## YOUR INSTRUCTIONS
Print exactly the lines from the first one down to the line that contains "COL = S.collection", both included, and skip the pictures.

## ENTRIES SHOWN
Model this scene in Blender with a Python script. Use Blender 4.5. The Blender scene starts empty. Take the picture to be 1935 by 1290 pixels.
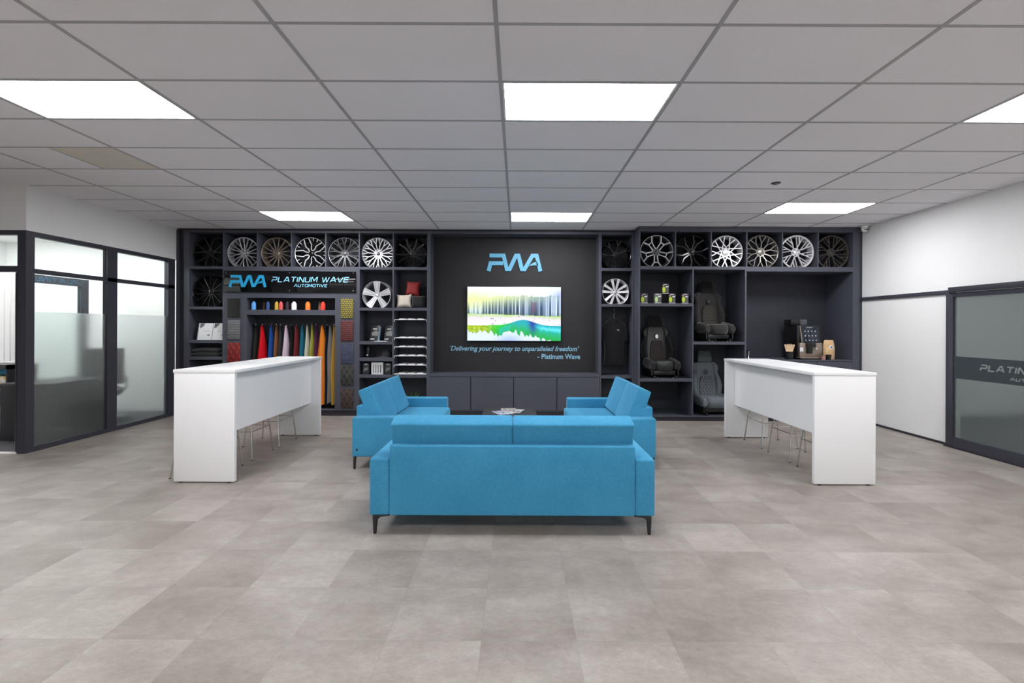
import bpy, bmesh, math, random
from math import pi, sin, cos, radians
from mathutils import Vector, Matrix
random.seed(7)
S = bpy.context.scene
COL = S.collection

# ------------------------------------------------------------------ camera, world, exposure
F, RO, VPX, VPY, HC = 895.2, 0.0045, 977.9, 617.05, 1.505     # focal length in pixels, roll, vanishing point, eye height
cam_d = bpy.data.cameras.new('camera')
cam_d.sensor_width = 36.0
cam_d.lens = F / 1935 * 36
cam_d.shift_x = -(VPX - 967.5) / 1935
cam_d.shift_y = (VPY - 645.0) / 1935
cam_d.clip_start = 0.05
cam = bpy.data.objects.new('camera', cam_d)
cam.location = (0, 0, HC)
cam.rotation_euler = (pi / 2, -RO, 0)
COL.objects.link(cam)
S.camera = cam
S.view_settings.view_transform = 'Standard'
S.view_settings.look = 'None'
S.view_settings.gamma = 1
S.view_settings.exposure = 1.02
S.cycles.use_denoising = True
S.cycles.max_bounces = 10
S.cycles.diffuse_bounces = 5
S.cycles.glossy_bounces = 4
S.cycles.transmission_bounces = 8
S.cycles.transparent_max_bounces = 8
S.cycles.caustics_reflective = False
S.cycles.caustics_refractive = False
S.cycles.sample_clamp_indirect = 6
PANEL = 13.2        # radiance of the ceiling light panels
DAY = 0.7          # daylight through the shop windows behind the camera
world = bpy.data.worlds.new('world')
S.world = world
world.use_nodes = True
world.node_tree.nodes['Background'].inputs[0].default_value = (1.0, 0.985, 0.97, 1)
world.node_tree.nodes['Background'].inputs[1].default_value = DAY

# ------------------------------------------------------------------ room measures (metres)
H = 3.132              # ceiling
XW0, XW1 = -5.72, 5.56 # side walls
YR = -5.0              # wall behind the camera
PF, PR, BK = 7.93, 7.62, 8.32   # front planes of the shelving, its back
YC = 5.51              # front corner of the glazed office

def at(px, py, Y):
    """photo pixel -> world X, Z on the plane at depth Y"""
    a, b = px - VPX, py - VPY
    u = a * cos(RO) + b * sin(RO); w = -a * sin(RO) + b * cos(RO)
    return u / F * Y, HC - w / F * Y
def PX(px, Y, py=600): return at(px, py, Y)[0]
def PZ(py, Y, px=600): return at(px, py, Y)[1]

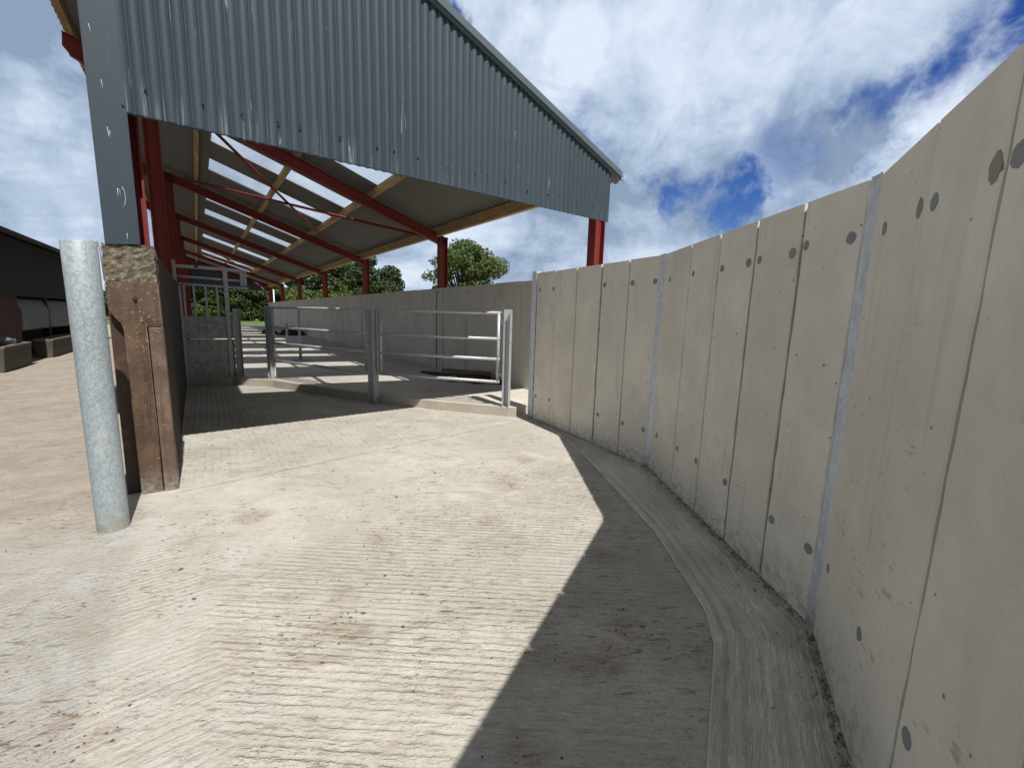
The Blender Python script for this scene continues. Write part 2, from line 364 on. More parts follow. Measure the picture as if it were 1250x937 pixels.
M['oldconc']=m_ground('stained old concrete',(.050,.042,.032),None,dirt=.5,dirtcol=(.025,.021,.016))
M['brown']=m_paint('brown painted steel',(.105,.060,.037),.25,.5,.75)
M['brown2']=m_paint('pale worn brown steel',(.150,.094,.074),.2,.55,.5)
def m_brown(name,base):
    k=N(name); p=k.pos; b=Vector(base)
    c=k.mix(k.mapr(k.noise(p,6,6,.65),.3,.7),tuple(b*.65),tuple(b*1.35))
    c=k.mix(k.mapr(k.noise(k.mapping(p,(40,40,2.2)),1,5,.65),.48,.7,0,.6),c,tuple(b*.42))
    c=k.mix(k.mapr(k.noise(p,18,5,.7),.58,.68,0,.55),c,(.16,.085,.045))
    z=k.n.new('ShaderNodeSeparateXYZ'); k.link(p,z.inputs[0])
    li=k.math('MULTIPLY',k.mapr(k.noise(p,33,5,.72),.58,.66),k.mapr(z.outputs[2],.7,1.45,.0,.9)); c=k.mix(li,c,(.30,.26,.14))
    c=k.mix(k.math('MULTIPLY',k.mapr(k.noise(p,60,3,.7),.64,.70),.6),c,(.36,.33,.29))
    c=k.mix(k.math('MULTIPLY',k.mapr(z.outputs[2],.22,.0),k.mapr(k.noise(p,25,4,.7),.35,.65,.1,.85)),c,(.26,.235,.20))
    h=k.math('ADD',k.noise(p,30,5,.7),k.math('MULTIPLY',k.noise(p,7,3),.8))
    return k.done(c,k.mapr(k.noise(p,14,4),.3,.7,.45,.8),0,k.bump(h,.35,.006),.35)
M['brown']=m_brown('weathered brown steel',(.088,.056,.037)); M['brown2']=m_brown('worn paler brown steel',(.128,.086,.066))
M['darkbrown']=m_paint('dark brown steel',(.05,.03,.022),.3,.6,.5)
M['mud']=m_paint('dried mud',(.095,.074,.055),.45,.95)
M['white']=m_paint('white plastic',(.75,.75,.74),.05,.5)
M['chalk']=m_paint('chalk line',(.42,.47,.50),.1,.9)
M['black']=m_paint('black rubber',(.014,.013,.013),.2,.6)
M['board']=m_wood('weathered brown board',(.20,.105,.055))
M['block']=m_panel('grey block',(.30,.29,.27))
M['redhose']=m_paint('red hose',(.45,.05,.05),.1,.45)
M['timber_dark']=m_paint('tarred boarding',(.028,.026,.025),.45,.9)
M['shedroof']=m_paint('old sheet roof',(.055,.05,.048),.3,.9)
M['shedred']=m_paint('dark red sheet',(.055,.012,.010),.3,.7)
M['greyplastic']=m_paint('dull grey sheet',(.13,.14,.15),.12,.5)
M['rim']=m_panel('lit trough rim',(.17,.155,.13))  # paler than the body: light on the trough top put into the colour
M['trough']=m_panel('trough concrete',(.075,.066,.054),streak=.5)  # darker than the rim: the unlit side put into the colour
# lichen covered cap
def m_cap():
    k=N('lichened concrete'); p=k.pos
    n1=k.noise(p,26,6,.72); n2=k.noise(p,14,5,.7); n3=k.noise(p,70,4,.7)
    c=k.mix(k.mapr(n1,.35,.65),(.09,.075,.055),(.26,.225,.165))
    c=k.mix(k.mapr(n2,.58,.66,0,.7),c,(.26,.20,.07))
    c=k.mix(k.mapr(n3,.58,.66,0,.7),c,(.03,.026,.02))
    return k.done(c,.95,0,k.bump(k.math('ADD',n1,n3),.9,.02))
M['cap']=m_cap()
ZG=R(-37.5)
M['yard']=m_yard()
M['strip']=m_strip()
M['kerb']=m_ground('kerb concrete',(.38,.345,.285),None,dirt=.35)
M['floor']=m_ground('barn floor concrete',(.47,.44,.385),R(0),.08,.10,.55,speck=.6)
M['dirt']=m_ground('bare ground',(.33,.285,.235),None,dirt=.6)
def m_grass():
    k=N('grass'); p=k.pos
    c=k.mix(k.mapr(k.noise(p,.35,5,.6),.3,.7),(.060,.115,.020),(.125,.18,.035))
    c=k.mix(k.mapr(k.noise(p,9,4,.7),.45,.75,0,.5),c,(.04,.07,.015))
    return k.done(c,.9,0,k.bump(k.noise(p,14,4),.8,.08))
M['grass']=m_grass()
def m_leaf(name,a,b_):
    k=N(name); r=k.noise(k.co.outputs['Object'],.9,3,.6); r2=k.noise(k.co.outputs['Object'],7,2,.6)
    c=k.mix(k.mapr(r,.35,.65),a,b_); c=k.mix(k.mapr(r2,.4,.7,0,.5),c,tuple(Vector(b_)*1.35))
    m=k.done(c,.6,0,None,.3)
    tr=k.n.new('ShaderNodeBsdfTranslucent'); k.link(c,tr.inputs[0]); mx=k.n.new('ShaderNodeMixShader'); mx.inputs[0].default_value=.28
    out=k.n['Material Output']; k.link(k.bsdf.outputs[0],mx.inputs[1]); k.link(tr.outputs[0],mx.inputs[2]); k.link(mx.outputs[0],out.inputs[0])
    return m
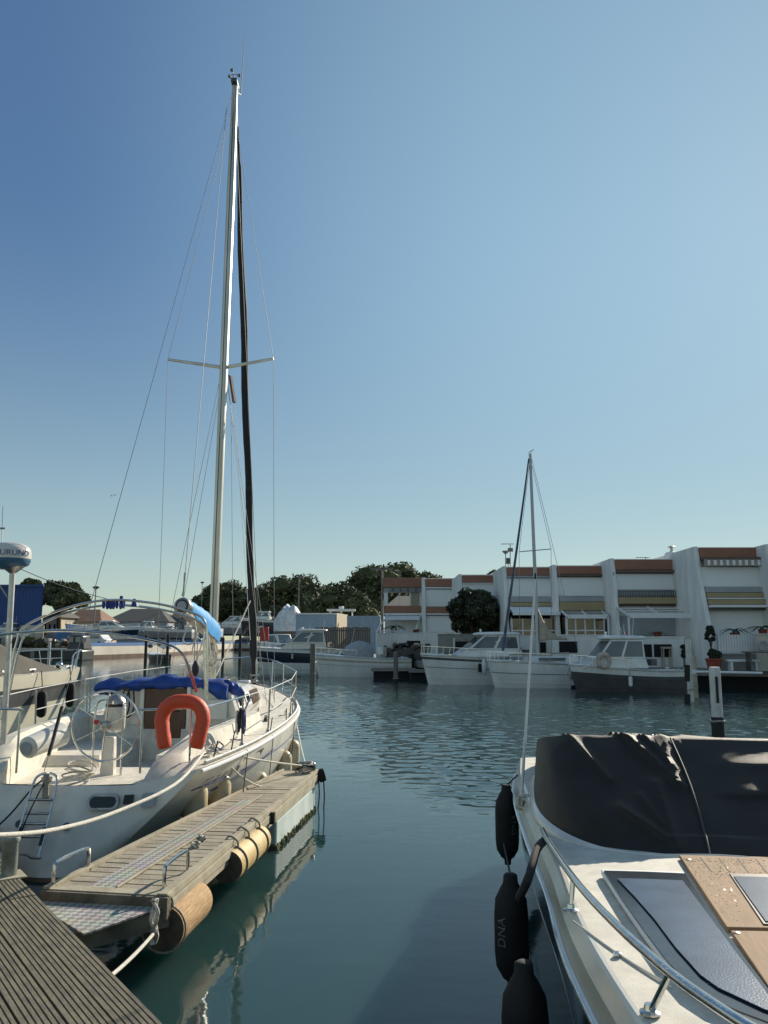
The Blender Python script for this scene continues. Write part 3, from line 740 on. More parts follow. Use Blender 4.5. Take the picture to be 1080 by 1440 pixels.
# boarding ladder
lad = MB()
xl, xr = -.30, -.06
def lp(x, z, off=.09): return TR(x, z, off)
for nm, x, s in (('ladder_rail', xl, -1), ('ladder_rail', xr, 1)):
    b = MB(); mid = (xl + xr) / 2
    pts = [lp(x - s * -.02, .24, .18), lp(x + s * .015, .34, .15), lp(x + s * .01, .62, .10), lp(x, .86, .08), lp(x - s * .03, .93, .07), lp(mid + s * .02, .955, .06)]
    b.tube(spl(pts, 20), .013, 'steel', 8); b.build(nm, boat)
for z in (.72, .60, .51, .40):
    b = MB(); b.tube([lp(xl, z, .105), lp(xr, z, .105)], .014, 'steel_dull', 8); b.build('ladder_rung', boat)
for x in (xl, xr):
    b = MB(); b.tube([lp(x, .48, .125), lp(x, .34, .155)], .02, 'black_plastic', 8); b.build('ladder_grip', boat)
b = MB(); b.tube(spl([lp(xl - .02, .22, .1), lp(xl + .0, .27, .3), lp(xl + .06, .30, .32), lp(xr - .06, .30, .32), lp(xr, .27, .3), lp(xr + .01, .22, .1)], 20), .013, 'steel_dull', 8); b.build('step_hoop', boat)
b = MB(); b.box(lp(-.17, .83, .06), (.06, .03, .26), 'rope_grey'); b.box(lp(-.17, .90, .08), (.10, .05, .05), 'steel_dull'); b.build('ladder_latch', boat, bevel=.006)
# cockpit: pedestal and wheel
wy = 1.42; wx = .0
b = MB(); b.box((wx, wy + .16, .95), (.16, .13, .44), 'gelcoat', top=(.85, .85)); b.lathe([(.06, -.3), (.115, -.26), (.12, -.05), (.12, 0)], (wx + .05, wy + .18, 1.52), 'gelcoat', 22); b.lathe([(.122, 0), (.122, .025)], (wx + .05, wy + .18, 1.52), 'black_plastic', 22); b.lathe([(.118, .025), (.105, .08), (.06, .12), (.02, .14)], (wx + .05, wy + .18, 1.52), 'steel_dull', 22); b.build('pedestal', boat, bevel=.02)
b = MB()
for s in (-1, 1): b.tube(spl([(wx + s * .17, wy + .1, .74), (wx + s * .17, wy + .1, 1.3), (wx + s * .15, wy + .12, 1.56), (wx, wy + .14, 1.6)], 14), .014, 'steel', 8)
b.build('pedestal_guard', boat)
wc = Vector((wx, wy, 1.31)); wr = .40
b = MB(); b.tube([wc + Vector((math.cos(a) * wr, -.02 * math.cos(a), math.sin(a) * wr)) for a in [2 * math.pi * i / 48 for i in range(48)]], .0135, 'steel', 8, closed=True)
for k in range(6):
    a = 2 * math.pi * k / 6 + .45; b.tube([wc, wc + Vector((math.cos(a) * wr, 0, math.sin(a) * wr))], .007, 'steel', 6)
wheel = b.build('steering_wheel', boat)
b = MB(); b.lathe([(.06, -.03), (.06, .03), (.03, .05)], wc, 'steel_dull', 14, (0, -1, 0)); b.lathe([(.02, 0), (.03, .04)], wc + Vector((-.09, -.03, .05)), 'paint_red', 10, (0, -1, 0)); b.build('hub', wheel)
# port coaming box (white moulded locker) and coil
b = MB(); p0, p1 = full_matrix(boat).inverted() @ D(38, 1052, 9.05), full_matrix(boat).inverted() @ D(86, 1032, 9.6)
b.tube([p0, p0.lerp(p1, .04), p0.lerp(p1, .96), p1], .14, 'gelcoat', 20, radii=[.085, .115, .135, .10])
b.lathe([(.07, 0), (.07, .012)], p0 - (p1 - p0).normalized() * .012, 'wall_grey', 20, tuple(p0 - p1)); b.build('life_raft_canister', boat)
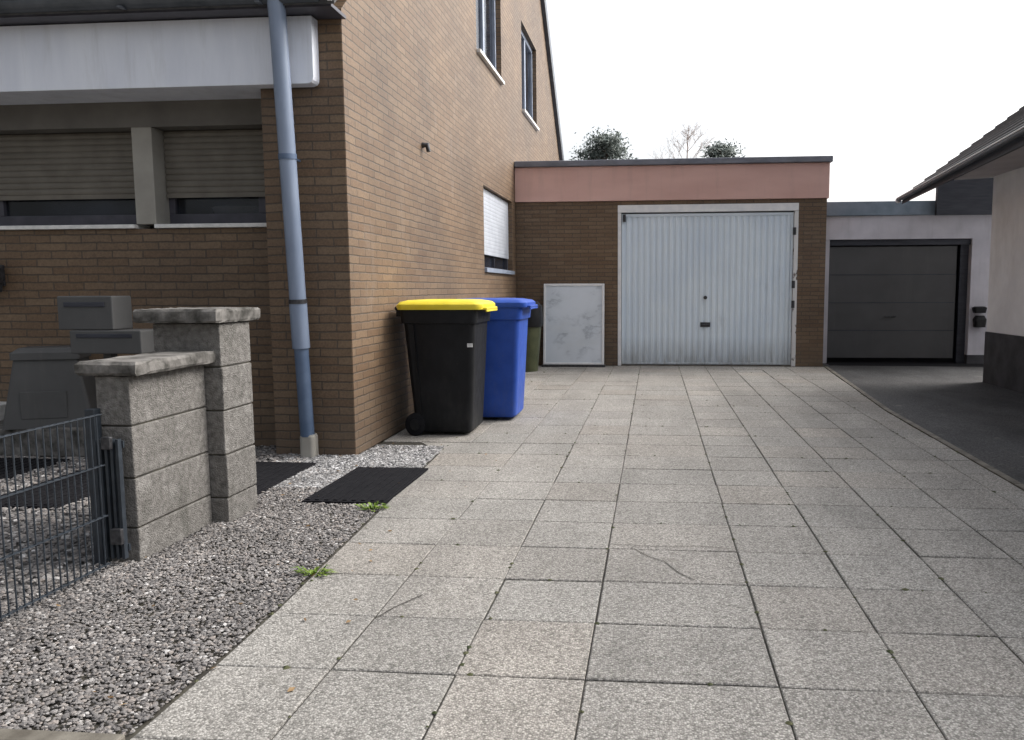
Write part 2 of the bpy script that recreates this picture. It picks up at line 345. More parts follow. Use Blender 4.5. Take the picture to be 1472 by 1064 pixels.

## RESULT OF THIS EXERCISE
Model this scene in Blender with a Python script. Use Blender 4.5. The Blender scene starts empty. Take the picture to be 1935 by 1290 pixels.
import bpy, bmesh, math, random
from math import pi, sin, cos, radians
from mathutils import Vector, Matrix
random.seed(7)
S = bpy.context.scene
COL = S.collection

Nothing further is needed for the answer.